Lets Define “A Person” – Is a Bot With a Google Account a “Person”?
Most of you have heard by now of the new Google Searchwiki feature. As it stands now, it’s basically a way for users to organize their own personal search results, seemingly aimed at taking the place of bookmarking (I guess). The actual value to an individual user to be able to sort and comment on their own search results is questionable, but there’s a bigger question surrounding Searchwiki.
Will the preferences of individuals in Searchwiki affect the real results?
The answer: “maybe”. The real answer: “definitely”.
Arrington just posted a talk with Marissa Mayer where she reveals the following:
Mayer also talked about Google?s use of user data created by actions on Wiki search to improve search results on Google in general. For now that data is not being used to change overall search results, she said. But in the future it?s likely Google will use the data to at least make obvious changes. An example is if ?thousands of people? were to knock a search result off a search page, they?d be likely to make a change.
Now since Searchwiki was announced people have been clamoring about the fact that if Google uses data collected by Searchwiki to modify the organic results, the system *will* be gamed. But we also all like to think that Google knows what it’s doing. It knows how to combat cheaters.

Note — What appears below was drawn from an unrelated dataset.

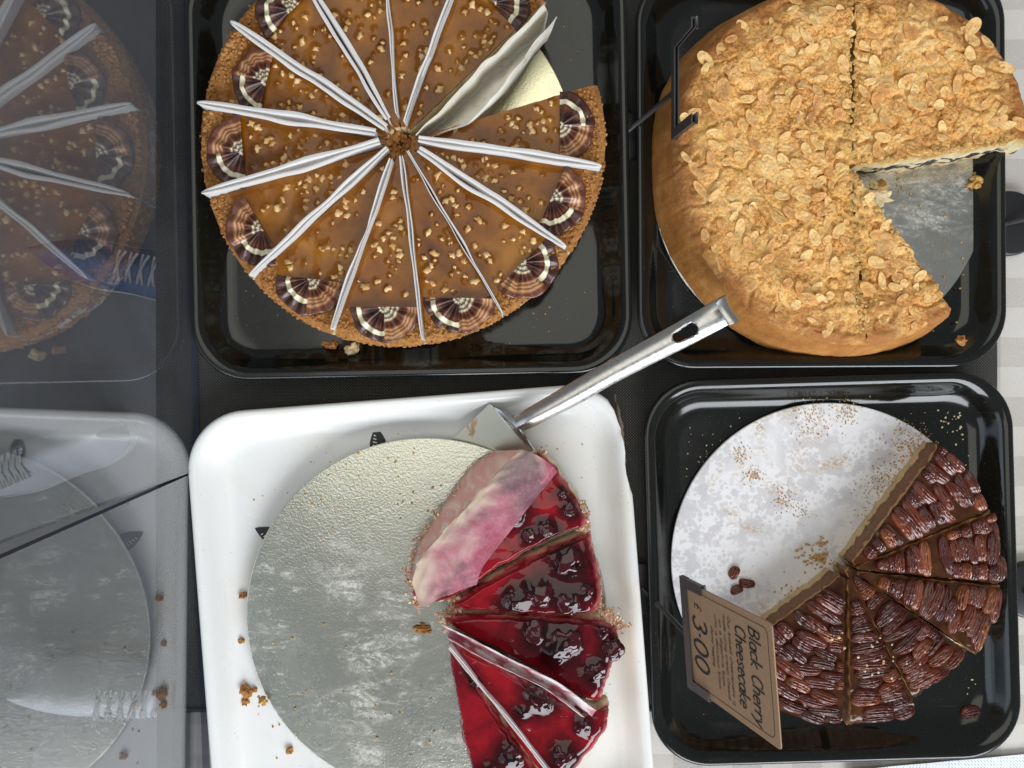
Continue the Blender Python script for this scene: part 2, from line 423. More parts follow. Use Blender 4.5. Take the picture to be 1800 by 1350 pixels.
def m_paper():
    m, nt, b = nodes('white_paper'); p = posn(nt)
    a = noi(nt, p, 90, 4)
    c = mix(nt, rampv(nt, a, .5, .8, 0, .3), (.96, .955, .95), (.88, .84, .81))
    setp(nt, b, color=c, rough=.6)
    out = nt.nodes['Material Output']; tr = nn(nt, 'ShaderNodeBsdfTranslucent', {'Color': (.95, .93, .92, 1)})
    mx = nn(nt, 'ShaderNodeMixShader', {0: .38, 1: b.outputs[0], 2: tr.outputs[0]}); nt.links.new(mx.outputs[0], out.inputs[0])
    MT['paper'] = m
    m, nt, b = nodes('greasy_cream_paper'); p = posn(nt)
    a = noi(nt, p, 35, 4, .6, .8)
    c = mix(nt, rampv(nt, a, .35, .7), (.97, .96, .92), (.92, .87, .74)); c = mix(nt, rampv(nt, noi(nt, p, 55, 4, .6, 1.5), .62, .72, 0, .7), c, (.42, .22, .08))
    setp(nt, b, color=c, rough=.7, spec=.2)
    out = nt.nodes['Material Output']; tr = nn(nt, 'ShaderNodeBsdfTranslucent', {'Color': (.95, .9, .75, 1)})
    mx = nn(nt, 'ShaderNodeMixShader', {0: .3, 1: b.outputs[0], 2: tr.outputs[0]}); nt.links.new(mx.outputs[0], out.inputs[0])
    MT['paper_cream'] = m
    m, nt, b = nodes('stained_film'); p = posn(nt)
    a = noi(nt, p, 34, 4, .6, .6); d = noi(nt, p, 52, 3, .5, .4)
    f = math_(nt, 'ADD', attr(nt, 'e'), rampv(nt, a, .3, .7, -.38, .38))
    c = ramp(nt, f, [(.05, (.46, .10, .16)), (.38, (.56, .21, .26)), (.66, (.66, .42, .39)), (.92, (.74, .60, .45))])
    c = mix(nt, rampv(nt, noi(nt, p, 30, 3, .5, .3), .50, .62, 0, .8), c, (.19, .095, .13))
    c = mix(nt, rampv(nt, noi(nt, p, 420, 4, .7), .45, .65, 0, .12), c, (.85, .74, .70))
    setp(nt, b, color=c, rough=.42, spec=.4, normal=bump(nt, noi(nt, p, 40, 2, .5, .5), .15, .002))
    out = nt.nodes['Material Output']; tr = nn(nt, 'ShaderNodeBsdfTransparent', {'Color': (1, .85, .87, 1)})
    mx = nn(nt, 'ShaderNodeMixShader', {0: .18, 1: b.outputs[0], 2: tr.outputs[0]}); nt.links.new(mx.outputs[0], out.inputs[0])
    MT['film'] = m
    m, nt, b = nodes('stained_film_brown'); p = posn(nt)
    a = noi(nt, p, 45, 4, .6, .6)
    c = ramp(nt, a, [(.38, (.95, .72, .58)), (.48, (.88, .46, .40)), (.6, (.97, .82, .70))])
    setp(nt, b, color=c, rough=.45)
    out = nt.nodes['Material Output']; tr = nn(nt, 'ShaderNodeBsdfTranslucent', {'Color': (.95, .7, .62, 1)})
    mx = nn(nt, 'ShaderNodeMixShader', {0: .25, 1: b.outputs[0], 2: tr.outputs[0]}); nt.links.new(mx.outputs[0], out.inputs[0])
    MT['film_brown'] = m
    m, nt, b = nodes('stained_white_paper'); p = posn(nt)
    c = mix(nt, rampv(nt, noi(nt, p, 60, 4, .6, .5), .46, .60), (.82, .76, .76), (.58, .20, .25))
    setp(nt, b, color=c, rough=.5); MT['paper_pink'] = m
m_paper()
def m_fan():
    m, nt, b = nodes('marbled_chocolate'); p = posn(nt, 'obj')
    sp = nn(nt, 'ShaderNodeSeparateXYZ', {0: p})
    fl = nn(nt, 'ShaderNodeCombineXYZ', {0: sp.outputs[0], 1: sp.outputs[1], 2: 0.0}).outputs[0]
    r = nn(nt, 'ShaderNodeVectorMath', {0: fl}, operation='LENGTH').outputs['Value']
    rn = math_(nt, 'ADD', math_(nt, 'DIVIDE', r, .0208), rampv(nt, noi(nt, p, 130, 2), 0, 1, -.07, .07))
    rd = math_(nt, 'ADD', rn, math_(nt, 'MULTIPLY', orand(nt), .14))
    D = (.030, .010, .008); K = (.80, .72, .52); B = (.15, .045, .020); T = (.60, .31, .14); X = (.07, .022, .014)
    ca = ramp(nt, rd, [(.0, K), (.10, X), (.16, K), (.22, D), (.30, X), (.42, D), (.55, X), (.66, B), (.72, D), (.745, K), (.855, K), (.88, D), (1.0, X)])
    cb = ramp(nt, rd, [(.0, D), (.12, K), (.2, D), (.26, K), (.34, X), (.40, K), (.46, B), (.58, X), (.66, B), (.72, T), (.755, B), (.82, T), (.86, B), (.92, T), (1.0, B)])
    c = mix(nt, rampv(nt, math_(nt, 'MULTIPLY', sp.outputs[1], attr(nt, 'side')), -.0004, .0004), ca, cb)
    setp(nt, b, color=c, rough=.34, spec=.45, coat=.2, coatr=.2); MT['fan'] = m
m_fan()
def m_steel():
    m, nt, b = nodes('stainless_steel'); p = posn(nt)
    r = noi(nt, p, 300, 4)
    setp(nt, b, color=(.52, .51, .495), metal=1.0, rough=rampv(nt, r, .3, .7, .24, .38), normal=bump(nt, r, .08, .0005)); MT['steel'] = m
    m, nt, b = nodes('smeared_steel'); p = posn(nt)
    s = rampv(nt, noi(nt, p, 55, 5, .65, .8), .56, .68)
    c = mix(nt, s, (.66, .66, .58), (.50, .28, .14))
    setp(nt, b, color=c, metal=math_(nt, 'SUBTRACT', 1.0, s), rough=.34); MT['steel_smeared'] = m
m_steel()
def m_kraft():
    m, nt, b = nodes('kraft_card'); p = posn(nt)
    c = mix(nt, noi(nt, p, 500, 4), (.30, .185, .105), (.42, .275, .165)); setp(nt, b, color=c, rough=.8); MT['kraft'] = m
m_kraft()
def m_napkin():
    m, nt, b = nodes('blue_patterned_paper'); p = posn(nt)
    q = nn(nt, 'ShaderNodeMapping', {'Vector': p, 'Rotation': (0, 0, rad(45)), 'Scale': (150, 150, 1)}).outputs[0]
    ck = nn(nt, 'ShaderNodeTexBrick', {'Vector': q, 'Scale': 1.0, 'Mortar Size': .09, 'Color1': (.62, .68, .78, 1), 'Color2': (.22, .33, .55, 1), 'Mortar': (.82, .84, .86, 1)}).outputs['Color']
    setp(nt, b, color=ck, rough=.7); MT['napkin'] = m
m_napkin()

# ------------------------------------------------------------------ the setting
floor = addw('floor', [(-3, -3, -.75), (3, -3, -.75), (3, 3, -.75), (-3, 3, -.75)], [(0, 1, 2, 3)], MT['floor'])
tag(floor, None, kind='structure')
def box(x0, x1, y0, y1, z0, z1):
    V = [(x, y, z) for z in (z0, z1) for y in (y0, y1) for x in (x0, x1)]
    return V, [(0, 2, 3, 1), (4, 5, 7, 6), (0, 1, 5, 4), (2, 6, 7, 3), (0, 4, 6, 2), (1, 3, 7, 5)]
V, F = box(-.262, .75, -.55, .55, -.04, -.004)
tag(addw('table', V, F, MT['table_wood'], smooth=False), None, kind='structure')
# tablecloth: gently uneven sheet
nx, ny = 120, 110; V = []
for i in range(nx):
    for j in range(ny):
        x = -.258 + (.745 + .258) * i / (nx - 1); y = -.545 + 1.09 * j / (ny - 1)
        fold = .0010 * fbm(x * 14, y * 5, 3.3, 2) if x > .33 or x < -.2 else 0
        V.append((max(x, -.2365), y, -.0015 + max(-.001, fold * .8)))
o = addw('tablecloth', V, grid_faces(nx, ny), MT['cloth'])
tag(o, 'grey and white checked cloth covering the table under the trays', 'tablecloth')
# black mesh mat: woven sheet with a bound edge
m0 = P(312, -60); m1 = P(1752, 1246)
nx, ny = 80, 80; V = []
for i in range(nx):
    for j in range(ny):
        x = -.2605 + (m1.x + .2605) * i / (nx - 1); y = m1.y + (.45 - m1.y) * j / (ny - 1)
        V.append((x, y, .0016 + .0003 * nz(x * 40, y * 40) - (.001 if i in (0, nx - 1) or j in (0, ny - 1) else 0)))
mat_o = addw('mesh_mat', V, grid_faces(nx, ny), MT['mat'])
tag(mat_o, 'black woven mesh mat lying under the four trays', 'mat')
V, F = tube([(-.2605, m1.y, .0018), (m0.x + .2, m1.y + .0004, .0018), (m1.x, m1.y, .0018)], .0016, 6, .6)
addw('bound_edge', V, F, MT['black_plastic'], mat_o)

# glass panes at the left end of the counter (two sheets with an open joint between them)
def pane(name, y0a, y0b, y1a, y1b, yaw, xa, ya, label):
    """y0a..: lower end at z=0 / z=top, upper end at z=0 / z=top"""
    t = .005; zt = .34; x = xa; c = Vector((xa, ya, 0))
    V = [(0, y0a, .0022), (0, y1a, .0022), (0, y1b, zt), (0, y0b, zt), (-t, y0a, .0022), (-t, y1a, .0022), (-t, y1b, zt), (-t, y0b, zt)]
    ca, sa = math.cos(yaw), math.sin(yaw)
    W = []
    for vx, vy, vz in V:
        dy = vy - c.y; W.append((x + vx * ca - dy * sa, c.y + vx * sa + dy * ca, vz))
    F = [(0, 1, 2, 3), (4, 7, 6, 5), (0, 4, 5, 1), (3, 2, 6, 7), (0, 3, 7, 4), (1, 5, 6, 2)]
    o = addw(name, W, F, [MT['glass'], MT['glass_back'], MT['glass_edge']], origin=c, midx=[0, 1, 2, 2, 2, 2], smooth=False)
    tag(o, label, 'glass pane', 'glass panes of the display case')
pane('glass_pane', -.0618, -.0765, .50, .50, rad(1.15), -.2273, -.062, 'upper reflecting glass pane beside the caramel cake, above the dark joint')
pane('glass_pane', -.50, -.50, -.0630, -.0865, rad(1.93), -.2281, -.062, 'lower reflecting glass pane beside the white tray, below the dark joint')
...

But I’m not so sure. I mean to me, the introduction of Searchwiki shows Google’s inability to combat cheaters. I refuse to believe that Searchwiki has any real value to individual users, and that its ultimate goal is to improve the general search results. Which means Google is outsourcing its algorithm to the masses.
The bolded quote above makes it seem as if Google is only going to modify search results if the Searchwiki shows a significant and widespread trend. That’s good. But I really don’t see it stopping there. This looks like Google’s solution for a broken, link-based algorithm. I think before long it will have a much more widespread application.
But how little or small the effect of Searchwiki will be on natural search results is irrelevant. The bottom line is that if Searchwiki has any affect on the SERPs, it *will* be gamed.
The problem here is the fact that Google is trusting “people” to show them trends. On the internet a “person” is defined as either a unique human user, or a bot who acts exactly like a unique human user. Yea I know Google will have software in place to stop the obvious gaming (some IP just registered 10k accounts and voted off a website in Searchwiki … probably a bot!). But what about the smarter bots? Ones that come across completely natural? They exist, believe it or not. And before long, they might be affecting your rankings and subsequently, your income.